There are major differences between a journalists/reporter’s job and the job of someone working in media relations but the two are compatible if you stick these four top tips.

In the world of social media there is news everywhere and journalists can find news sources at the click of a button, albeit with a few fact-checking exercises too! The common misconception is that journalists don’t have time to talk on the phone or spend time with you anymore – sure, they’re on tight schedules but so are the rest of us. Inspirational and Motivational Speaker, Steve Judge says “We all have the same amount of time, it’s what we do with it that matters”.

  1. Give them a story that helps them tell theirs
    As someone who is a consumer of news and information, you’re attracted to news about people. Maybe a certain person, family, friends or a community but you don’t want to hear about something that is general; you want something that is personal.
    There’s absolutely nothing wrong with sending a press release; but don’t mistake that for the story. The press release helps a journalist to tell the story.
  2. Give them the visuals!
    Whether they’re eye-catching photographs that fit your organisation’s brand or a snazzy infographic, great visuals are brilliant at helping to tell the story.
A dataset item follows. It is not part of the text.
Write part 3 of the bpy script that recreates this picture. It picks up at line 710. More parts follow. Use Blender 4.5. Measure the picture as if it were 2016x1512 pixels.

Given the increased amount of content available now, yours needs to stand out! It’ll benefit you to help out the reporter by handing them the visuals you want.
  3. Know (and understand!) what they report on
    The advice “do your homework” is so obvious and basic and yet people still don’t follow it. It’s always a great idea to do some research into what your reporter contacts have reported on over the last year or so – this is where their interests lie. If they’re not reporting on anything similar to your story, it may be more beneficial to strike up a relationship with another reporter. Would you send a story about your latest product to a crime reporter? Most of the time, probably not.
  4. Share your information with no strings attached
    Information is currency; but in this case you’re trading without expecting something back instantly. It may be a few days before your story appears and it’s a difficult sensation to get used to. Try and share industry information from that conference you went to that hasn’t been widely published yet and reporters are more likely to come back to you!